La boxeuse de 32 ans s'est montrée aussi performante chez les pros qu'elle l'était chez les amateurs, inscrivant là aussi son nom dans les annales de ce sport. À ce jour, elle affiche un record de victoires de 10-0 et a déjà remporté les ceintures des Championnats du monde des poids légers WBA et IBF.

"En boxe professionnelle, on ne peut pas vraiment se permettre de perdre", confie-t-elle. "Vous remettez tout en jeu à chaque fois que vous montez sur le ring. Si vous perdez un combat chez les pros, vous descendez dans le classement, rien n'est jamais écrit dans ce sport."

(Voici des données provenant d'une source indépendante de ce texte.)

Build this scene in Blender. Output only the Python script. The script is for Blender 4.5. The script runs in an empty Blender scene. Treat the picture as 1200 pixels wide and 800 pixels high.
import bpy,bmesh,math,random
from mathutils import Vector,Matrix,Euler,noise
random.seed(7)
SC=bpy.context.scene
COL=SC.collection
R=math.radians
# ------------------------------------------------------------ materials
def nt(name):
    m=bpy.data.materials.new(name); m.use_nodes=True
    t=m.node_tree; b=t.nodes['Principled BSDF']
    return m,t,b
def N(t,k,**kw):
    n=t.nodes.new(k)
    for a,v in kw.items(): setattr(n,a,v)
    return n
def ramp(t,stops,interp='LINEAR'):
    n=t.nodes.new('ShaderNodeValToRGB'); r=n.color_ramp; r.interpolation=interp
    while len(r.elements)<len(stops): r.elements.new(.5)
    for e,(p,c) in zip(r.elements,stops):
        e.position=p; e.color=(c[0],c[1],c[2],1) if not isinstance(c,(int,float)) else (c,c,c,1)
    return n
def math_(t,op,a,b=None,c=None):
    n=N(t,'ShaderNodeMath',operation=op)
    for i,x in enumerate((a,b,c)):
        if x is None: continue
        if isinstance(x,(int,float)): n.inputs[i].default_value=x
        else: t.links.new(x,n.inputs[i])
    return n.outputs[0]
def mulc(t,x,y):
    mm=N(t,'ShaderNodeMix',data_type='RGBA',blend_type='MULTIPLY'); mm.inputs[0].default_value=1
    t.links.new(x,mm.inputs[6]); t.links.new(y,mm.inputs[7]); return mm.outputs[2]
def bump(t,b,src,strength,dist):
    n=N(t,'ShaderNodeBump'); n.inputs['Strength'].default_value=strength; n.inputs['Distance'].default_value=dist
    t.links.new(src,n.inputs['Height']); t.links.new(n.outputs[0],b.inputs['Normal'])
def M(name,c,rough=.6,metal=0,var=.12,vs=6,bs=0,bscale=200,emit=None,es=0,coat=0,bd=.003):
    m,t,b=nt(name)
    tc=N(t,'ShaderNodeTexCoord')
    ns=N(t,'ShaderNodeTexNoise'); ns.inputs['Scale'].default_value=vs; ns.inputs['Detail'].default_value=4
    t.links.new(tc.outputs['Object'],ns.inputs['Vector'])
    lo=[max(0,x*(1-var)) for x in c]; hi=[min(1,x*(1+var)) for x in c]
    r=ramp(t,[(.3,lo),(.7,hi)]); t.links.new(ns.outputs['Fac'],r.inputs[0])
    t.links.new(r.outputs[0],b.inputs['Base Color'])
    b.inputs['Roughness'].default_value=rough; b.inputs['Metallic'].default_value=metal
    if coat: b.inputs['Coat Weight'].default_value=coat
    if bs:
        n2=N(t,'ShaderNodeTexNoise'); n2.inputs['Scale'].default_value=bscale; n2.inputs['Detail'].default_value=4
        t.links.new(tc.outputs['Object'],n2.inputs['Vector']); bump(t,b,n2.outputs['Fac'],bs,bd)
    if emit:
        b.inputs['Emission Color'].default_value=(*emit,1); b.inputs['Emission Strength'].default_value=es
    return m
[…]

"Et même si je ne porte pas le blason irlandais, j'essaie de représenter mon pays avec beaucoup de fierté. J'essaie aussi d'être une grande ambassadrice de ce sport."

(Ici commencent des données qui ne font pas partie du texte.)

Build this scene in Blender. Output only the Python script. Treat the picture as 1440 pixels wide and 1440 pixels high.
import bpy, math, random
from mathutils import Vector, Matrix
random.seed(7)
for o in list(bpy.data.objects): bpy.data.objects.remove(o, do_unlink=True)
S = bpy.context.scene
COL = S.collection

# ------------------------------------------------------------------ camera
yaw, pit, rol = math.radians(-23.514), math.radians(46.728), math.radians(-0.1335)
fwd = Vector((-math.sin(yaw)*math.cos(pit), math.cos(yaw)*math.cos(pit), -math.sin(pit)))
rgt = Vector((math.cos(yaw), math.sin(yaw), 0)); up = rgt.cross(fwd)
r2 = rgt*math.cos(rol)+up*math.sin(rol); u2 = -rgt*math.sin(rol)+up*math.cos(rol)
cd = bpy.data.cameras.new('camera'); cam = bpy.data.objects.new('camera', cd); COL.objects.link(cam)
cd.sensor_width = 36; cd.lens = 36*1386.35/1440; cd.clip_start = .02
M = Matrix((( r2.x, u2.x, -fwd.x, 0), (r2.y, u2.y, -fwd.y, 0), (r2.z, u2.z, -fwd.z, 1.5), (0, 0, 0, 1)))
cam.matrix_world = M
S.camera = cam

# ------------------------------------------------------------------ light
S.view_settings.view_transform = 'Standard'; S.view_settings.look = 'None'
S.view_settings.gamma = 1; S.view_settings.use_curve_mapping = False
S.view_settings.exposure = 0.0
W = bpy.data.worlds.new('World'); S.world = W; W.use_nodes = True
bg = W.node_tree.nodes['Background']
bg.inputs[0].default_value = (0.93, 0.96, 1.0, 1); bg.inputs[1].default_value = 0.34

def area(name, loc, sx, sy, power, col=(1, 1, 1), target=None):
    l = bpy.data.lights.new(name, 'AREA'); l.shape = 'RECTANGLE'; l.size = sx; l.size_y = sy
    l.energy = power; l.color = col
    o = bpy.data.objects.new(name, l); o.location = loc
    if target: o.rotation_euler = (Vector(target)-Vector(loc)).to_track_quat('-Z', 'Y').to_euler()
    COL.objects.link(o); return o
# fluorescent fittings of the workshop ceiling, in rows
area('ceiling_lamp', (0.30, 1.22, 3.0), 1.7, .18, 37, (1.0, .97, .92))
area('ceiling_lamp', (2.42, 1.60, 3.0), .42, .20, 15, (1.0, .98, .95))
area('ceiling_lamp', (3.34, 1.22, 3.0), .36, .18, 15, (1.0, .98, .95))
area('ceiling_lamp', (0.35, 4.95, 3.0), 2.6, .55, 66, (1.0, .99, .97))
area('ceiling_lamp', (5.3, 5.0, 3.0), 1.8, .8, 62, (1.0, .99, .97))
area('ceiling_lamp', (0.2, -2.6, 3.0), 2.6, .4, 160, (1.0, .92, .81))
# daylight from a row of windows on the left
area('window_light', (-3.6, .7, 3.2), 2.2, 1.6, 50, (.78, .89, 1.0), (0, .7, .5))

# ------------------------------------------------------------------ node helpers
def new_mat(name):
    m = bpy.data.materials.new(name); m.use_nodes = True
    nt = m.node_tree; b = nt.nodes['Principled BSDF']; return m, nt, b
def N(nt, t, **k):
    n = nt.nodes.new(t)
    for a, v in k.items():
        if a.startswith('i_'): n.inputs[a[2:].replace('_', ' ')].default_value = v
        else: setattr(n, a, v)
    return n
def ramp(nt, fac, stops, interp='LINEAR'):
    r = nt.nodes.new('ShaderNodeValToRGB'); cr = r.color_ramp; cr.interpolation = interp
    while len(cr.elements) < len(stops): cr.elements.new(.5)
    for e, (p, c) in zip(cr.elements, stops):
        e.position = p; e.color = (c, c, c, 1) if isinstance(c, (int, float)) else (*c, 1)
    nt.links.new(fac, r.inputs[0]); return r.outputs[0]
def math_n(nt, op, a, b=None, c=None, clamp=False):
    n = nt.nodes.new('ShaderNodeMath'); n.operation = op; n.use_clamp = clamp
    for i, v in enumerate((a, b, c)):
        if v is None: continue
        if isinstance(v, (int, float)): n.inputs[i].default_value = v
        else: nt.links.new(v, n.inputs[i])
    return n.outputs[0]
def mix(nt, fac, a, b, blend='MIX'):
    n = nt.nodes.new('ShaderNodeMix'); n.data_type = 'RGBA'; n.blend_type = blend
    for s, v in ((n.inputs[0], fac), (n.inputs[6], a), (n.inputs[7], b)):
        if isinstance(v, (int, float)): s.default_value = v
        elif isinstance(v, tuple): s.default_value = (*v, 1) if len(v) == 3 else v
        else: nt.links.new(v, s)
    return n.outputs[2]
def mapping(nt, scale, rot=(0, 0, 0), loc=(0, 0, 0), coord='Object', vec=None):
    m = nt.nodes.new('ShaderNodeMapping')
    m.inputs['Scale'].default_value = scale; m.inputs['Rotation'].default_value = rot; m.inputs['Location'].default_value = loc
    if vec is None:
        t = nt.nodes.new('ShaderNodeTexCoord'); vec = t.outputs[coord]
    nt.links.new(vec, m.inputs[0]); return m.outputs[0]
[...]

Il ne fait aucun doute qu'elle remplit bien ce dernier rôle. Personne d'autre n'a peut-être autant fait pour la boxe féminine que Katie Taylor. On imagine aisément combien ces épaules doivent être douloureuses maintenant, mais même si elles le sont, tout cela en valait la peine.

"Le côté le plus plaisant, c'est de regarder l'essor de la boxe féminine et de voir combien il y a de boxeuses inscrites dans les clubs de boxe en Irlande", déclare Katie Taylor. Et de conclure : "Quand j'étais petite, à 10 ou 11 ans, la boxe féminine n'existait pas vraiment. Il n'y avait pas du tout de boxe féminine dans le pays en fait. C'est vraiment un grand changement."